Patents and Patent Defenses

A patent is a federal statutory right that allows an inventor to exclude others from making, using, selling, offering for sale, or importing the patented invention without the inventor’s permission for the limited period specified by the patent statute. If a person or other entity makes, uses, sells, offers for sale, or imports the invention covered by the patent, they have infringed the patent, and the patent owner may bring a lawsuit to seek relief. There are several defenses to allegations of patent infringement available to someone who is sued for patent infringement. Two of the available patent defenses are that the allegedly infringing activity is not an infringement of the patent and that the patent is not valid and cannot be enforced.


Non-infringement

A patent consists of one or more claims that define the rights and the extent
of the patent protection. The actual invention that is the subject of the patent
may
contain
several
elements that are not eligible for patent protection and thus will not be part
of the patent claims. If the allegedly infringing item is not covered by any
of the patent’s claims, there is no patent infringement. For more information
about patent claims see our other story about patent claims covered in this
month’s newsletter.

Patent Invalidity


There are several technical requirements for a valid patent. If one or more of those requirements has not been properly met, the patent might be found to be invalid. An invalid patent confers no protection and thus cannot be infringed. Although it is presumed that a patent issued by the United States Patent and Trademark Office is valid, if the validity of a patent is challenged either in defense of a patent infringement action or in an original action challenging the validity of a patent, evidence might be produced in court that demonstrates that the patent should never have issued.

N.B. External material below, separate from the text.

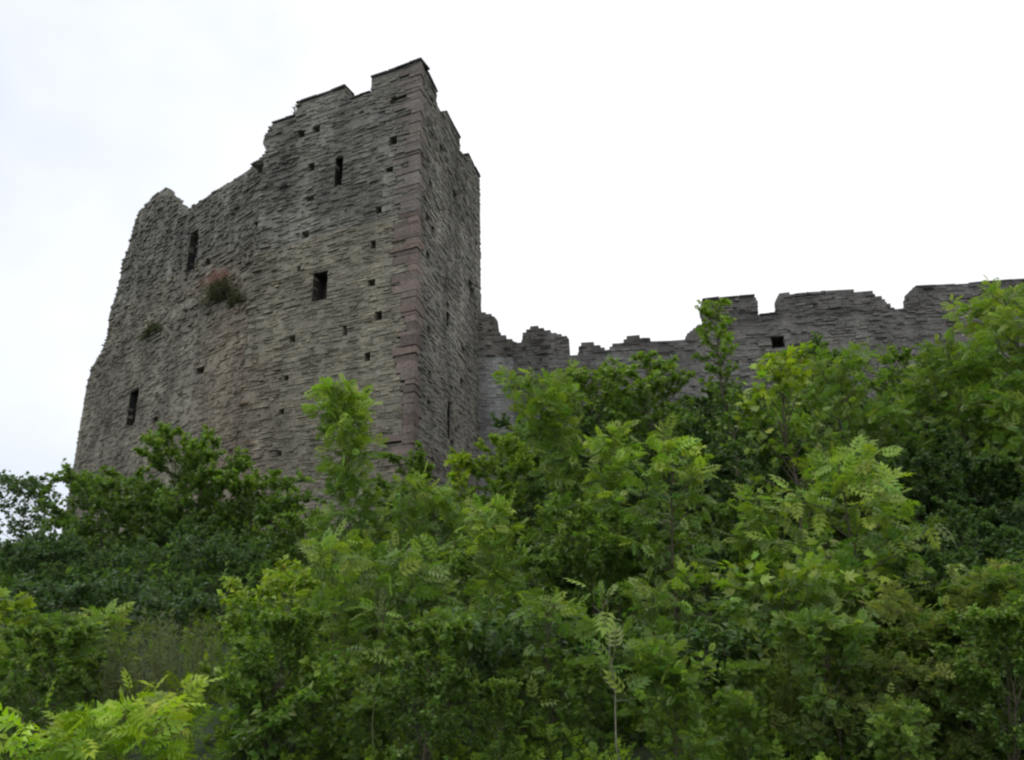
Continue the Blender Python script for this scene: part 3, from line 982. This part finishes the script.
C5 = dict(profile='column', base=.05, updir=.55, trunk_r=.014, nprim=40)
T('ash_sapling', 'slender feathery ash rising between the leaning ash and the drooping ash', 'tree', 612, 436, 11, 62, 'ash', .19, pal='ashy', lai=2.4, seed=61, tipyoung=.8, **C5)
T('ash_sapling', 'feathery young ash left of the slim yellow tipped sapling', 'tree', 416, 484, 12.3, 66, 'ash', .19, pal='ashy', lai=2.4, seed=62, tipyoung=.7, **C5)
T('ash_sapling', 'upright ash in the middle, left of the leaning ash stem', 'tree', 498, 512, 9.4, 84, 'ash', .18, pal='light', lai=2.4, seed=63, tipyoung=.6, leanpx=-18, **C5)
T('ash_sapling', 'narrow ash just left of the big glossy leaflets', 'tree', 752, 500, 9.6, 60, 'ash', .18, pal='ashy', lai=2.4, seed=64, tipyoung=.7, **C5)
T('ash_sapling', 'narrow light ash right of the yellowish leafy shrub at the left', 'tree', 332, 548, 8.0, 72, 'ash', .17, pal='light', lai=2.2, seed=65, tipyoung=.6, leanpx=14, **C5)
T('ash_sapling', 'short feathery ash right of the pale bare stem at the bottom', 'tree', 652, 592, 7.6, 70, 'ash', .16, pal='ashy', lai=2.2, seed=66, tipyoung=.5, **C5)
T('ash_sapling', 'short feathery ash left of the pale bare stem at the bottom', 'tree', 548, 606, 7.4, 76, 'ash', .16, pal='ashy', lai=2.2, seed=67, tipyoung=.5, **C5)
#  ---- filler bushes: look-alikes between the named ones
protos = []
specs = [('oval_far', .10, 'mid', 3, 2.6, 1.35), ('oval_far', .085, 'deep', 3, 2.6, 1.35), ('rose', .17, 'mid', 2, 2.6, 1.4), ('ash_far', .21, 'ashy', 1, 2.6, 1.35), ('oval_far', .09, 'deep', 4, 2.6, 1.5),
         ('syc_far', .12, 'mid', 1, 5.0, 1.7), ('oval_far', .095, 'deep', 2, 5.0, 1.9), ('ash_far', .21, 'mid', 1, 5.0, 1.8), ('syc_far', .11, 'deep', 1, 5.0, 2.0)]
specs += [('ash_far', .22, 'ashy', 2, 2.8, .75), ('rose', .14, 'deep', 2, 2.8, .85), ('oval', .09, 'mid', 2, 2.8, .8), ('ash_far', .19, 'mid', 1, 2.8, .7), ('oval', .09, 'deep', 3, 2.8, 1.0)]
for i, (kd, lf, pl_, mu, ph, pr_) in enumerate(specs):
    protos.append((ph, make_tree(ph, pr_, kd, lf, lai=3.4 if i < 9 else 3.8, pal=pl_, seed=200 + i, profile=('dome' if i != 5 else 'egg') if i < 9 else 'egg', base=.04, multi=mu, tipyoung=.4, updir=.55 if i < 9 else .9)))
GR = 'undergrowth bushes filling the slope'
SKY = [(-80, 520), (0, 520), (60, 505), (120, 500), (200, 482), (300, 525), (335, 520), (400, 485), (470, 474), (520, 430), (560, 400), (620, 385), (700, 388), (760, 392), (880, 392), (950, 360), (1024, 335), (1120, 330)]
fill = []
g = np.random.default_rng(99)
for dist, n, drop in ((25, 13, 6), (23, 13, 12), (20, 12, 45), (17.5, 12, 80), (15, 12, 120), (12.8, 13, 160), (11.2, 14, 200), (9.8, 15, 225), (8.6, 15, 250), (7.5, 15, 280), (6.7, 15, 300)):
    for i in range(n):
        px = -60 + 1150 * (i + g.uniform(.1, .9)) / n
        y = dist + g.uniform(-.5, .5)
        line = np.interp(px, [a for a, b in SKY], [b for a, b in SKY])
        top = line + drop * (.55 if px < 330 else 1) * (.8 if px > 900 else 1) + g.uniform(-8, 40 if dist < 13 else 22)
        top = min(top, 665 + 45 * math.sin(i * 2.7 + dist))
        if dist > 24 and px < 480: continue
        if dist < 12 and 90 < px < 250: continue
        if dist < 7.5 and px < 250: continue
        tip = at_depth(px, top, y)
        zg = terrain(tip[0], y) - .06
        h = max(.7, tip[2] - zg)
        k = int(g.integers(0, 5)) if h < 3.4 else int(g.integers(5, 9))
        if dist < 13: k = int(g.integers(9, 14))
        if dist < 10.5 and k in (10, 13): k = (9, 12)[i % 2]
        if dist > 9.5 and (60 < px < 250 or 585 < px < 655 or 880 < px < 1010): k = [1, 4, 4, 1][i % 4] if h < 3.4 else [6, 8][i % 2]
        fill.append((tip[0], y, h / protos[k][0], k, g.uniform(0, 6.28)))
masters = {}
for (x, y, sc, k, rz) in fill:
    k = int(k)
    if k not in masters:
        root = empty('slope_bush', (x, y, terrain(x, y) - .06), 'leafy green bush filling a gap between the trees on the slope', 'bush', GR)
        tv, tf, V, Fc, cols = protos[k][1]
        a = np_mesh('trunk', tv, [tf], M_BARK, root, smooth=True)
        b = np_mesh('crown', V, [Fc], M_LEAF, root, [cols])
        masters[k] = (root, a, b)
    else:
        r0, a0, b0 = masters[k]
        root = r0.copy(); COL.objects.link(root)
        root.location = (x, y, terrain(x, y) - .06)
        for ch in (a0, b0):
            c = ch.copy(); COL.objects.link(c); c.parent = root
    root.rotation_euler = (0, 0, rz)
    root.scale = (sc * 1.05, sc * 1.05, sc)

# ------------------------------------------------------------------ tall weeds and ground cover
def weed_mass(name, cx0, cx1, y0, y1, n, hlo, hhi, pal, seed, kind='lance', leaf=.10, per=26):
    g = np.random.default_rng(seed)
    pos, dr, paths, cc = [], [], [], []
    for i in range(n):
        y = g.uniform(y0, y1)
        px = g.uniform(cx0, cx1)
        x = (px - 512) / F_PX * y * 1.03
        h = g.uniform(hlo, hhi)
        z0 = terrain(x, y)
        tip = np.array([x + g.normal(0, .09 * h), y + g.normal(0, .09 * h), z0 + h])
        t = np.linspace(0, 1, 4)[:, None]
        b = np.array([x, y, z0 - .05])
        pts = b + (tip - b) * t
        paths.append((pts, np.linspace(.007, .002, 4), 3))
        tt = g.uniform(.1, 1, per)[:, None]
        o = b + (tip - b) * tt
        d = g.normal(0, 1, (per, 3)); d[:, 2] = np.abs(d[:, 2]) * .5 + .5
        pos.append(o); dr.append(d)
    pos = np.concatenate(pos); dr = np.concatenate(dr)
    m = len(pos)
    V, Fc, nf = stamp(kind, pos, dr, np.array([0, 0, 1.0]) + g.normal(0, .5, (m, 3)), leaf * g.uniform(.6, 1.3, m))
    a, b = np.array(G[pal][0]), np.array(G[pal][1])
    y = g.uniform(0, 1, (m, 1))
    c = (a * (1 - y) + b * y) * (1 + g.normal(0, .15, (m, 1)))
    tv, tf = tube(paths)
    n0 = len(tv)
    o = np_mesh(name, np.concatenate([tv, V]), [tf, Fc + n0], M_SOFT, None, [np.tile(a * 1.1, (len(tf), 1)), np.repeat(c, nf, axis=0)])
    return o


w = weed_mass('tall_weeds', 135, 232, 8.4, 10.2, 95, .45, .95, 'grey', 301)
tag(w, 'grey green tall weeds in a patch between the pointed ash and the leafy shrub', 'weeds', kind='stuff')
w = weed_mass('tall_weeds', 720, 830, 7.4, 9.5, 150, .5, 1.0, 'olive', 302)
tag(w, 'yellowish tall grassy weeds at the bottom, left of the fine leaved bush', 'weeds', kind='stuff')
w = weed_mass('ground_cover', -60, 1090, 5.2, 13, 3000, .10, .35, 'mid', 303, kind='rose', leaf=.09, per=10)
tag(w, 'low leafy ground cover over the near slope', 'ground cover', kind='stuff')
w = weed_mass('ground_cover', -60, 1090, 13, 33, 2600, .3, .9, 'deep', 304, kind='oval_far', leaf=.14, per=14)
tag(w, 'low leafy ground cover over the slope below the walls', 'ground cover', kind='stuff')

# ------------------------------------------------------------------ plants growing on the tower
def wall_plant(name, label, cat, pl, px, py, off, R, h, n, leafcol, kind='oval_far', leaf=.09, flowers=0, seed=0):
    g = np.random.default_rng(seed)
    u, z = pl.uz(px, py)
    base = pl.world(u, off, z)
    root = empty(name, base, label, cat)
    stems, pos, dr = [], [], []
    ns = max(6, n // 22)
    tips = []
    for i in range(ns):
        out_ = g.uniform(.1, .6); side = g.normal(0, 1)
        tip = pl.n * out_ * R * .9 + pl.d * side * R * .55 + np.array([0, 0, h * g.uniform(.35, 1) - .15 * abs(side)])
        t = np.linspace(0, 1, 4)[:, None]
        b = pl.d * side * R * .25
        pts = b * (1 - t) + tip * t + np.array([0, 0, .1 * h]) * np.sin(t * 3.14)
        stems.append((pts, np.linspace(.008, .003, 4), 3)); tips.append(tip)
        k = n // ns
        tt = g.uniform(.15, 1, (k, 1))
        pos.append(b * (1 - tt) + tip * tt + g.normal(0, .03, (k, 3))); dr.append(g.normal(0, 1, (k, 3)))
    pos = np.concatenate(pos); dr = np.concatenate(dr); m = len(pos)
    V, Fc, nf = stamp(kind, pos, dr, np.array([0, 0, 1.0]) + g.normal(0, .5, (m, 3)), leaf * g.uniform(.6, 1.3, m))
    c = np.array(leafcol) * (1 + g.normal(0, .2, (m, 1)))
    tv, tf = tube(stems)
    np_mesh('stems', tv, [tf], M_STEM, root)
    np_mesh('leaves', V, [Fc], M_SOFT, root, [np.repeat(c, nf, axis=0)])
    if flowers:
        tp = np.array(tips)[g.integers(0, ns, flowers)]
        keep = tp[:, 2] > h * .55
        tp = tp[keep]
        q = len(tp)
        p2 = tp + g.normal(0, .09, (q, 3)) + np.array([0, 0, .05])
        V, Fc, nf = stamp('oval_far', p2, g.normal(0, 1, (q, 3)), g.normal(0, 1, (q, 3)), .05 * g.uniform(.7, 1.3, q))
        c = np.array((.38, .17, .24)) * (1 + g.normal(0, .15, (q, 1)))
        tag(np_mesh('flowers', V, [Fc], M_SOFT, root, [np.repeat(c, nf, axis=0)]), kind='stuff')
    return root


wall_plant('valerian_plant', 'pink flowered tuft growing from the broken tower wall', 'plant', PL_B, 219, 303, -.1, 1.25, 1.4, 3600, (.12, .115, .085), flowers=2200, seed=1)
wall_plant('wall_shrub', 'dull green clump under the pink flowered tuft on the tower wall', 'plant', PL_B, 236, 306, -.1, .7, .8, 1300, (.095, .10, .07), seed=8)
wall_plant('wall_shrub', 'dark low tuft on the sloping ledge of the broken tower wall', 'plant', PL_B, 152, 336, -.2, 1.0, .8, 1800, (.085, .09, .06), seed=2)
wall_plant('wall_shrub', 'small tuft on the ledge near the left edge of the tower', 'plant', PL_B, 118, 352, -.3, .4, .4, 400, (.085, .095, .05), seed=3)
wall_plant('grass_tuft', 'tiny dry sprig on the step left of the tower battlement', 'plant', PL_F, 294, 115, -.2, .12, .75, 60, (.10, .10, .07), kind='lance', leaf=.3, seed=4)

A patented invention must be new; thus, a demonstration that the invention was known, used or even already patented before the patent in question was issued might lead a court to conclude that the patent is invalid. A patent also must not be obvious in light of the existing patents and other literature pertaining to the field in which the invention is classified. If a court finds a patented invention to be an obvious extension or evolution of existing inventions in that field, it might invalidate the patent.

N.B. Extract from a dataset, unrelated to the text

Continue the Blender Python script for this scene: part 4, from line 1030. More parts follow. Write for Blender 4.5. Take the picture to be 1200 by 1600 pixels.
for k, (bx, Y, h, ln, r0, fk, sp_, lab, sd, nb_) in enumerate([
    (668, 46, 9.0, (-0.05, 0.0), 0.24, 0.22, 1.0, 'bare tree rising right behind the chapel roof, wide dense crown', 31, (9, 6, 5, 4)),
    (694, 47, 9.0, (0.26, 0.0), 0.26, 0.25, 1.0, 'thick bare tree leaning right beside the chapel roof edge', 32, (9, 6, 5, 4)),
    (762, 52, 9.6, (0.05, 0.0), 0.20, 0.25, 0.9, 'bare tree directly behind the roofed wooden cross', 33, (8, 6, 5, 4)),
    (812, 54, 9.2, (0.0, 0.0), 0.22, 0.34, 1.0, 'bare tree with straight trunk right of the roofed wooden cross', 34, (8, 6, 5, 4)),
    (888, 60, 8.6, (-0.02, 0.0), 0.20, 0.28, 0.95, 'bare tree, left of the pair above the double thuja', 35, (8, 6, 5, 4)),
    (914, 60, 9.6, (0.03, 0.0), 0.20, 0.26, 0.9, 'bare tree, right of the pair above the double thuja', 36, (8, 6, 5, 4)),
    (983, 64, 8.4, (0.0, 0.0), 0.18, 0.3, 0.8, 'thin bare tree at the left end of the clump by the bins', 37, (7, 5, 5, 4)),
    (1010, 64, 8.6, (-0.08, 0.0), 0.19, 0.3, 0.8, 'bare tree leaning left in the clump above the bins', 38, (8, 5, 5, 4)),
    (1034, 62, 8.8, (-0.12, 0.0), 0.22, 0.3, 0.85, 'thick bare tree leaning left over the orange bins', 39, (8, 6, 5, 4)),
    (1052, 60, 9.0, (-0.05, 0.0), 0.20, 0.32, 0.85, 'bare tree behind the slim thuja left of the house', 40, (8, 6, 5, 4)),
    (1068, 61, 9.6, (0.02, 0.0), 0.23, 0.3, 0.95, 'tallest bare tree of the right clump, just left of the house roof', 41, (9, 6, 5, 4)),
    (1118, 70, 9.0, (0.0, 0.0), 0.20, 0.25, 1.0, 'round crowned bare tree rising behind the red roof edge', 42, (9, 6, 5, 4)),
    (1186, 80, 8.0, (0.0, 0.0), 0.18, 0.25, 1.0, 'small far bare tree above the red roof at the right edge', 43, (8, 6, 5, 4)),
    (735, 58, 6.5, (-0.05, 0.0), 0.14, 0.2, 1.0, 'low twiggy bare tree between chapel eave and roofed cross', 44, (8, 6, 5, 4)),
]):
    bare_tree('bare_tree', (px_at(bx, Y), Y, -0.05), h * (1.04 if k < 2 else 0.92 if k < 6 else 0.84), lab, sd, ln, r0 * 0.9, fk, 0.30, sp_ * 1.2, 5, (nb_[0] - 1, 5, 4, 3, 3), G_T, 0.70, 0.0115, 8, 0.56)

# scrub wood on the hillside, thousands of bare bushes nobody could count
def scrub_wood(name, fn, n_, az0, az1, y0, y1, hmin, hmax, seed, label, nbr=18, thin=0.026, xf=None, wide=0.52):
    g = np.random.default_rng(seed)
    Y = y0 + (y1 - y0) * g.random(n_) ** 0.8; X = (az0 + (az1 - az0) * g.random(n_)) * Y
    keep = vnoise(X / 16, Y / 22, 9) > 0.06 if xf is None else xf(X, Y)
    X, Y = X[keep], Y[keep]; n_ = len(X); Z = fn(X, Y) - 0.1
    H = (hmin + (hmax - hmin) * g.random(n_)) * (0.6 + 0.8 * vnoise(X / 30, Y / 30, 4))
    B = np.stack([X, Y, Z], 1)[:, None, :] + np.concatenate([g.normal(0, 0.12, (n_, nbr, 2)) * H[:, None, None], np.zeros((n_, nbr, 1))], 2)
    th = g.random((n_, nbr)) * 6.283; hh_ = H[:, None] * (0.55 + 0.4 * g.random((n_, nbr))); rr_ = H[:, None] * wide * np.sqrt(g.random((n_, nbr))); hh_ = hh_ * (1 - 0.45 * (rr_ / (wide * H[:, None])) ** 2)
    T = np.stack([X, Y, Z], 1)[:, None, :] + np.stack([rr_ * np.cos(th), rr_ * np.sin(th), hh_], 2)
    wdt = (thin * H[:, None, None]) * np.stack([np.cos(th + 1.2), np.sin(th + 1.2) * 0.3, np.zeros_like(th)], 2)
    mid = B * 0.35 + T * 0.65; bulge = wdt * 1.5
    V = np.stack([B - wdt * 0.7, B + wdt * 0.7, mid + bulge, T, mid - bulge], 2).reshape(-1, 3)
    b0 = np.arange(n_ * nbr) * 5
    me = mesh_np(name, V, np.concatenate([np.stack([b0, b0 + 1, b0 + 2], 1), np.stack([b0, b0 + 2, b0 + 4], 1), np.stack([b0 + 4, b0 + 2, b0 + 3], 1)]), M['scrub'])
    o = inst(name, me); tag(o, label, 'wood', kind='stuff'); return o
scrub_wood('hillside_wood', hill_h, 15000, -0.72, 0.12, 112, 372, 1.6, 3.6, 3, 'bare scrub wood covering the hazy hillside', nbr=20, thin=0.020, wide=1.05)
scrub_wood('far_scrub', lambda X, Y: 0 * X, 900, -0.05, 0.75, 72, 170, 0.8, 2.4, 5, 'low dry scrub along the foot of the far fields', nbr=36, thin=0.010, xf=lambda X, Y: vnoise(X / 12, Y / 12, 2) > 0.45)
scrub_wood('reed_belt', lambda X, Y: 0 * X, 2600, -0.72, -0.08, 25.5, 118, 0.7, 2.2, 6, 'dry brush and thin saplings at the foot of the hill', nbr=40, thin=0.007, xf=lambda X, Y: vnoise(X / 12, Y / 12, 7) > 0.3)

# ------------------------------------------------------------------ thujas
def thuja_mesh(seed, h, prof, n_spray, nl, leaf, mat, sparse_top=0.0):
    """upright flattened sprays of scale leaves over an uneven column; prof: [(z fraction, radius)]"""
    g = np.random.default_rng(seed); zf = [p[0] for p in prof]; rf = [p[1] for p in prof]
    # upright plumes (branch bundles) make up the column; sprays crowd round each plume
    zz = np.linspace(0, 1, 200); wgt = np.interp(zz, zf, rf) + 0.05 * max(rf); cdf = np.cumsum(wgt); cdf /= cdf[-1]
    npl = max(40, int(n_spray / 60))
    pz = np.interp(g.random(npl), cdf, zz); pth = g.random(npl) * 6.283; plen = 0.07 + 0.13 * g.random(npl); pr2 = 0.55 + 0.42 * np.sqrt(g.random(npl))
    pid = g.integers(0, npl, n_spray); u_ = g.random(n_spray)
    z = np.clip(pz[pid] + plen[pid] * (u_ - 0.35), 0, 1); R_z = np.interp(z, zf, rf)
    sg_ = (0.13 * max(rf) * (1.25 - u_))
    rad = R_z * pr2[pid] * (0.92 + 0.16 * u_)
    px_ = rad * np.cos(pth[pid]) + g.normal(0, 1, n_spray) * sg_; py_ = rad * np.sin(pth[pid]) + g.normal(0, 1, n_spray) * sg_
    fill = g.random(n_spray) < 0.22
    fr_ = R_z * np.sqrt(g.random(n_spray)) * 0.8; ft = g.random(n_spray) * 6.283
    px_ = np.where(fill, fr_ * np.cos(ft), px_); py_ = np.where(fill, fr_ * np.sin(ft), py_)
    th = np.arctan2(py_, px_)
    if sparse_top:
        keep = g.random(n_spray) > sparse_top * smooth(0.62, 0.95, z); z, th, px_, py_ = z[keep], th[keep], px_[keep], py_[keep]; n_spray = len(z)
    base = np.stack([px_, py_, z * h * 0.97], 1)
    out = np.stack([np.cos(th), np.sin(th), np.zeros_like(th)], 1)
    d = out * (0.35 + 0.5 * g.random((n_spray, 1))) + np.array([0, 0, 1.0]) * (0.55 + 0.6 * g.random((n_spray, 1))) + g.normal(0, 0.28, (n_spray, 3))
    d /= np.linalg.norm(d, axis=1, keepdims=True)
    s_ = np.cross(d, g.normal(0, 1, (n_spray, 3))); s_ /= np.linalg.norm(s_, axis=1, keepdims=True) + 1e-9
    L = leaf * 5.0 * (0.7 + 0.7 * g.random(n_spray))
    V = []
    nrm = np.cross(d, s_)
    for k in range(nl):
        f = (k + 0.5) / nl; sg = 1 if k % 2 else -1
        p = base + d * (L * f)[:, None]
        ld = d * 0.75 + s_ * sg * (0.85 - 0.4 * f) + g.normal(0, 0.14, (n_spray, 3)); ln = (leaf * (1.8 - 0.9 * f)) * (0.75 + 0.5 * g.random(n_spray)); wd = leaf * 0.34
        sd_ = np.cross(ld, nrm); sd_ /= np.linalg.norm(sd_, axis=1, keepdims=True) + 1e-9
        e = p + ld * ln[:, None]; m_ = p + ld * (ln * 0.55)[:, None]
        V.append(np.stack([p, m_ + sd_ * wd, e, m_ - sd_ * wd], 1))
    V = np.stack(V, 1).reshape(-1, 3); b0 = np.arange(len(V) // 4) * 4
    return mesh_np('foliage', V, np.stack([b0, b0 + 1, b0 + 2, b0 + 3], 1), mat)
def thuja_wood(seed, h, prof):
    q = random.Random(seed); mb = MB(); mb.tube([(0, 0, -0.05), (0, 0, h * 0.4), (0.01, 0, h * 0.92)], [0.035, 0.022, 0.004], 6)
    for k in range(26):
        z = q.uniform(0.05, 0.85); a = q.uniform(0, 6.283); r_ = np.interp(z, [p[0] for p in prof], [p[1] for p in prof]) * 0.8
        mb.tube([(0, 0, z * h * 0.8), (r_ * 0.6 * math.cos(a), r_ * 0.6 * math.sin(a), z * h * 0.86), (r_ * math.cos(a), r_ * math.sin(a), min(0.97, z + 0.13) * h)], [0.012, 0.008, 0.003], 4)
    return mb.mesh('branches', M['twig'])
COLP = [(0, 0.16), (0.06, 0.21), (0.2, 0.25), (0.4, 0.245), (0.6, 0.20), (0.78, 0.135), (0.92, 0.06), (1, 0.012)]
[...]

The purpose of patent law is to encourage the disclosure of new inventions and technologies. The incentive that patent law provides to inventors to disclose their inventions to others is the right to exclude others from making, using, or selling the invention for the term of the patent. As a condition of that the grant of exclusive right, an inventor’s disclosure must be complete. An inventor is required to disclose enough information to enable another party skilled in the field in which the invention is classified to build the invention. In addition, the inventor must describe the best way to build the invention. For example, if the invention works with copper wires but works much better with fiber optic strands, the inventor must disclose that fact. If a patent is found not to fully enable another to build or make the invention or does not disclose the best mode of making the patented invention, the patent can be found to be invalid.